▶ _To be done_
Reproduce exactly the lines from the line with "link('rib', mesh('rib', V, F, M_RIB, 28), t)" through the line with "o['label'] = 'carved rosette boss'", both included, and no other lines.

▶ _Data provided_
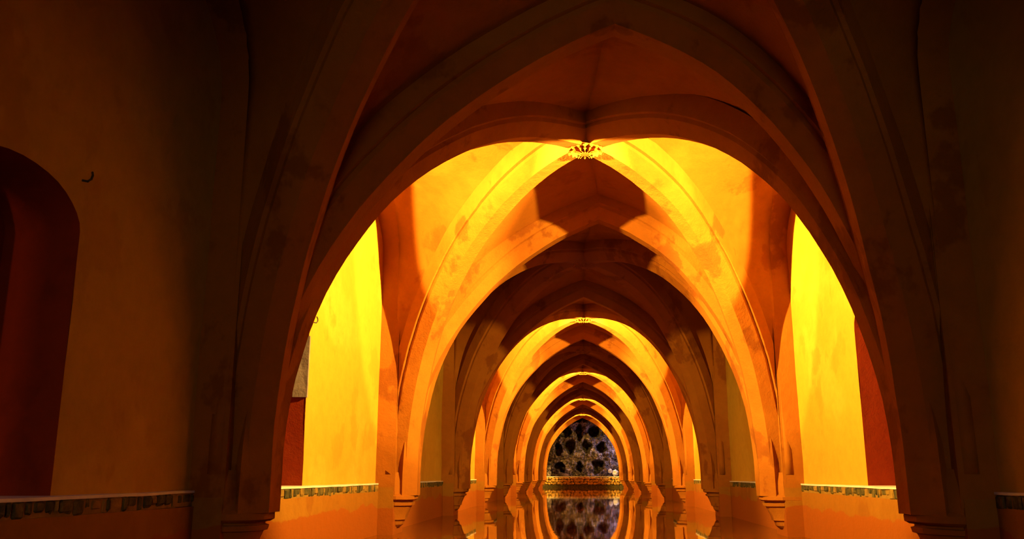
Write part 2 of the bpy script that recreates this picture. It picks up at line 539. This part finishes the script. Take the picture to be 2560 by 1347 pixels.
for k in range(0, NP+1):
    m = PY(k)-B/2
    t = empty('cross_ribs', (0, m, ZS))
    lit = k in LIT
    tag(t, {0: 'crossed diagonal ribs behind the photographer', 1: 'dark crossed ribs of the foreground bay, broad bands rising out of the top',
            2: 'nearest brightly lit crossed ribs meeting at a carved rosette below the top centre',
            3: 'dim crossed ribs just beyond the second pointed arch'}.get(k,
            '%s crossed ribs from the photographer, %s bay' % (ORD[k], 'yellow lit' if lit else 'shadowed')), 'rib', 'diagonal vault ribs')
    for sx in (-1, 1):
        for sy in (-1, 1):
            V, F = half_rib((sx*DX, m+sy*DY), (0, m), D_HALF, D_RISE, 30, seed=k*0.7+sx*2+sy, sc_w=0.9)
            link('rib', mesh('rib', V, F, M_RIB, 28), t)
    V, F = rosette(0, m, ZS+D_RISE+0.0, 0.17)
    o = link('boss', mesh('boss', V, F, M_RIB, 40), t)
    o['label'] = 'carved rosette boss'

def prism(outline, z0, z1, s0=1.0, s1=1.0):
    """outline: list of (depth from wall, along nave); scaled at bottom/top"""
    n = len(outline); V = []; F = []
    for z, s in ((z0, s0), (z1, s1)):
        for (a, b) in outline: V.append(Vector((a*s if a > 0 else a, b*s, z)))
    for i in range(n): F.append((i, (i+1) % n, n+(i+1) % n, n+i))
    F.append(tuple(range(n))); F.append(tuple(n+i for i in range(n)))
    return V, F
def stack(outline, levels):
    n = len(outline); V = []; F = []
    for (z, s) in levels:
        for (a, b) in outline: V.append(Vector((a*s if a > 0 else a, b*s, z)))
    for j in range(len(levels)-1):
        for i in range(n): F.append((n*j+i, n*j+(i+1) % n, n*(j+1)+(i+1) % n, n*(j+1)+i))
    F.append(tuple(range(n))); F.append(tuple(n*(len(levels)-1)+i for i in range(n)))
    return V, F
OUT = [(-0.05, -0.27), (0.20, -0.27), (0.31, -0.20), (0.37, -0.10), (0.37, 0.10), (0.31, 0.20), (0.20, 0.27), (-0.05, 0.27)]
SHAFT = [(-0.05, -0.26), (0.18, -0.26), (0.24, -0.2), (0.275, -0.09), (0.275, 0.09), (0.24, 0.2), (0.18, 0.26), (-0.05, 0.26)]
for k in range(0, NP+1):
    for sx, side in ((-1, 'left'), (1, 'right')):
        y = PY(k)
        t = empty('pier', (sx*W, y, 0))
        lab = {0: '%s pier beside the photographer, out of view' % side,
               1: 'nearest %s pier, dark brown, with moulded corbel above the water' % side}.get(k,
               '%s %s pier from the photographer, orange plaster on a moulded corbel' % (ORD[k], side))
        tag(t, lab, 'pier', '%s piers of the nave' % side)
        def put(nm, VF, mat, lb=None):
            V, F = VF
            V = [wob(Vector((sx*(W)-sx*p.x, y+p.y, p.z)), 0.005, 3.0, k) for p in V]
            o = link(nm, mesh(nm, V, F, mat, 30), t)
            if lb: o['label'] = lb
            return o
        dz = {(-1, 1): 0.0, (1, 1): 0.03}.get((sx, k), 0.0)
        put('shaft', stack(SHAFT, [(0.40, 1.0), (0.56, 0.99), (0.66, 0.90)]), M_RIB)
        put('abacus', stack(OUT, [(0.355, 0.93), (0.37, 1.0), (0.405, 1.0), (0.42, 0.95), (0.435, 0.86)]), M_RIB)
        put('corbel', stack(OUT, [(0.07, 0.50), (0.10, 0.60), (0.15, 0.64), (0.155, 0.70), (0.20, 0.72), (0.25, 0.78),
                                  (0.30, 0.84), (0.305, 0.90), (0.335, 0.92), (0.34, 0.86), (0.356, 0.86)]), M_RIB)
        # pilaster strip behind the shaft, from below the water to the springing
        v, f = box(sx*(W-0.09), sx*(W+0.3), y-PIER, y+PIER, -0.595, 0.9)
        V = []; F = []
        rows = 14
        for j in range(rows+1):
            z = -0.595+(0.50+0.595)*j/rows
            tpr = 0.17
            for (a, b) in ((-0.3, -PIER), (tpr, -PIER), (tpr, PIER), (-0.3, PIER)):
                V.append(wob(Vector((sx*(W-a), y+b, z)), 0.006, 2.0, k+sx))
            if j:
                for q in range(4): F.append((4*j-4+q, 4*j-4+(q+1) % 4, 4*j+(q+1) % 4, 4*j+q))
        F.append((0, 1, 2, 3)); F.append(tuple(4*rows+q for q in range(4)))
        link('pilaster', mesh('pilaster', V, F, M_LOW, 30), t)

# ------------------------------------------------------------------ door reveals
for sgn, side in ((-1, 'left'), (1, 'right')):
    for k, (a0, b0) in DOORS[sgn].items():
        if k > 2: continue
        a, b = PY(k-1)+a0, PY(k-1)+b0
        ndoor += 1
        # inner rebate ring, thinner opening set deep in the wall
        V = []; F = []
        ring = []
        ins = 0.09
        for (o_, c_) in ((0.0, -0.01), (ins, 0.0)):
            pts = [(b-o_+0.02*(o_ == 0), LEDGE-.09)]
            for i in range(0, 21):
                th = math.pi*i/20
                yy = (a+b)/2+((b-a)/2-o_+0.02*(o_ == 0))*math.cos(th); zz = door_head(k)[0]+(door_head(k)[1]-o_+0.02*(o_ == 0))*math.sin(th)
                pts.append((yy, zz))
            pts.append((a+o_-0.02*(o_ == 0), LEDGE-.09))
            ring.append(pts)
        n = len(ring[0])
        for X in (W+0.52, BACK+0.02):
            for pts in ring:
                for (yy, zz) in pts: V.append(Vector((sgn*X, yy, zz)))
        for i in range(n-1):
            F.append((i, i+1, n+i+1, n+i)); F.append((2*n+i, 2*n+i+1, 3*n+i+1, 3*n+i)); F.append((n+i, n+i+1, 3*n+i+1, 3*n+i)); F.append((i, i+1, 2*n+i+1, 2*n+i))
        for i in (0, n-1): F.append((i, n+i, 3*n+i, 2*n+i))
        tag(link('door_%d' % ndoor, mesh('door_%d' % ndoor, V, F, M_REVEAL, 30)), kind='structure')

# ------------------------------------------------------------------ grotto at the far end
PLAT_Y = YEND+0.55
GY = YEND+1.75
HOLES = [(-1.28, 0.47, 0.30, 0.20), (-0.22, 0.47, 0.22, 0.23), (0.80, 0.48, 0.31, 0.32),
         (-0.72, 1.50, 0.27, 0.34), (0.20, 1.60, 0.26, 0.27), (-1.35, 1.42, 0.20, 0.28), (0.95, 1.50, 0.26, 0.25),
         (-1.05, 2.35, 0.38, 0.33), (-0.20, 2.30, 0.16, 0.42), (0.62, 2.30, 0.36, 0.26), (-0.3, 3.0, 0.2, 0.15)]
GZ = 0.58
nx, nz = 110, 110
V = []; F = []
for j in range(nz+1):
    for i in range(nx+1):
        x = -2.35+4.7*i/nx; z = 0.40+3.6*j/nz
        zz = z-GZ
        p = Vector((x*1.9, z*1.9, 3.1))
        dsp = 0.26*noise.fractal(p, 0.9, 2.1, 6) + 0.10*abs(noise.noise(Vector((x*9, z*2.2, 7))))
        dsp += 0.10*noise.fractal(Vector((x*7, z*7, 1)), 0.8, 2.0, 3)
        # alternating overhanging tiers
        dsp -= 0.16*math.cos(zz*2*math.pi/0.80)*0.9
        hole = 0
        wx = x+0.16*noise.noise(Vector((x*2.6, zz*2.6, 4.0)))+0.05*noise.noise(Vector((x*9, zz*9, 4.0)))
        wz = zz+0.18*noise.noise(Vector((x*2.6, zz*2.6, 9.0)))+0.05*noise.noise(Vector((x*9, zz*9, 9.0)))
        for (hx, hz, rx, rz) in HOLES:
            q = ((wx-hx)/rx)**2+((wz-hz)/rz)**2
            q *= 1+0.45*noise.noise(Vector((x*5, zz*5, hx*9)))
            hole = max(hole, 1/(1+math.exp(max(-40, min(40, (q-1)*9)))))
        V.append(Vector((x, GY-dsp+1.1*hole, z)))
for j in range(nz):
    for i in range(nx):
        a = j*(nx+1)+i
        F.append((a, a+1, a+nx+2, a+nx+1))
gw = link('grotto_wall', mesh('grotto_wall', V, F, M_ROCK, 0, fix=False))
gw.modifiers.new('thickness', 'SOLIDIFY').thickness = 0.05
tag(gw, 'dark craggy grotto rock wall with hollow openings framed by the last arch', 'rock wall')
v, f = box(-3.2, 3.2, GY+1.9, GY+2.1, -0.6, 4.6)
tag(link('wall_far', mesh('wall_far', v, f, M_DARK, 0)), kind='structure')
for sgn in (-1, 1):
    v, f = box(sgn*2.3, sgn*2.6, YEND+0.25, GY+1.95, -0.6, 4.6)
    tag(link('wall_grotto_'+('left' if sgn < 0 else 'right'), mesh('wall_grotto', v, f, M_ROCK, 0)), kind='structure')
v, f = box(-2.6, 2.6, YEND-0.05, GY+1.95, 4.2, 4.4)
tag(link('ceiling_grotto', mesh('ceiling_grotto', v, f, M_ROCK, 0)), kind='structure')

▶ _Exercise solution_
            link('rib', mesh('rib', V, F, M_RIB, 28), t)
    V, F = rosette(0, m, ZS+D_RISE+0.0, 0.17)
    o = link('boss', mesh('boss', V, F, M_RIB, 40), t)
    o['label'] = 'carved rosette boss'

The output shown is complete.